Direct measurement is challenging without cutting the tube. The most reliable methods are: (1) consult the original equipment documentation or service manual, which lists tube specifications; (2) measure the outer diameter with digital callipers and subtract twice the wall thickness (typically 0.3–0.5 mm for soft copper tubing); (3) contact the appliance manufacturer with the model number for original specifications. Do not assume diameter from appearance alone, as copper tubes of different gauges look similar.

Do I need to evacuate and recharge the system after replacing the capillary tube?

Yes, absolutely. Any opening of the refrigerant circuit exposes the system to atmospheric moisture and air. Before installing a new capillary tube, evacuate the entire system to below 1000 microns absolute pressure using a quality vacuum pump. This removes non-condensables and moisture that would otherwise degrade oil, form acids, or block the new restriction. After installation and with all connections torqued and leak-tested, recharge with the specified refrigerant mass per the equipment nameplate.

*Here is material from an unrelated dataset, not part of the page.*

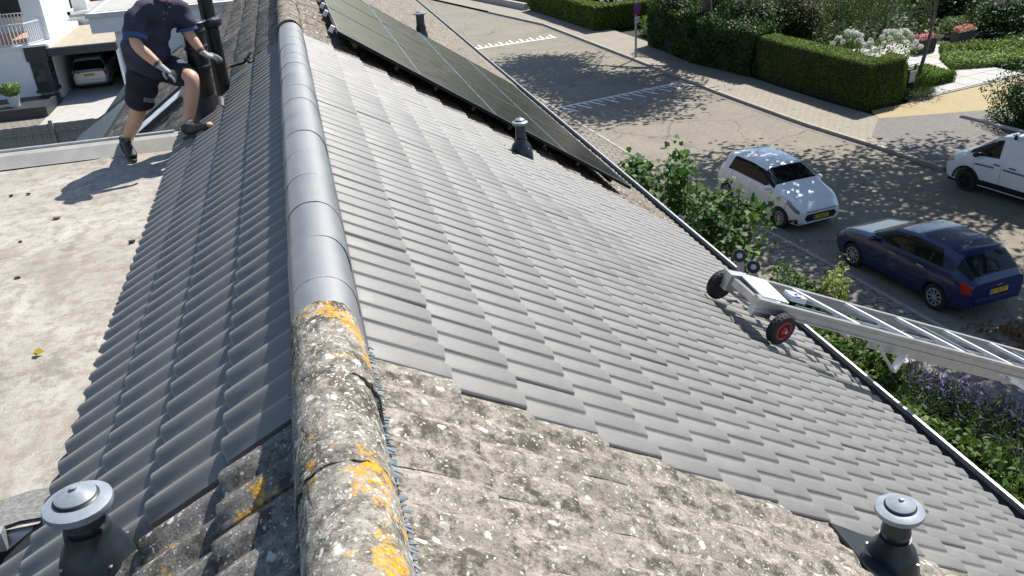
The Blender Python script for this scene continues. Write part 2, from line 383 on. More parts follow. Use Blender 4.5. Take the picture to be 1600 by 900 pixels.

Can the same capillary tube work in different refrigerant types?

No. Different refrigerants have different viscosities, densities, and thermodynamic properties. A capillary tube sized for R-134a will not provide correct throttling for R-410A or R-32, even though the mass flow formula appears universal. Changing refrigerants requires recalculating tube dimensions and often replacing the capillary entirely. This is particularly important in retrofit applications: never attempt to use retrofit refrigerants in systems with original capillary specifications without consulting the equipment manufacturer's retrofit guidelines.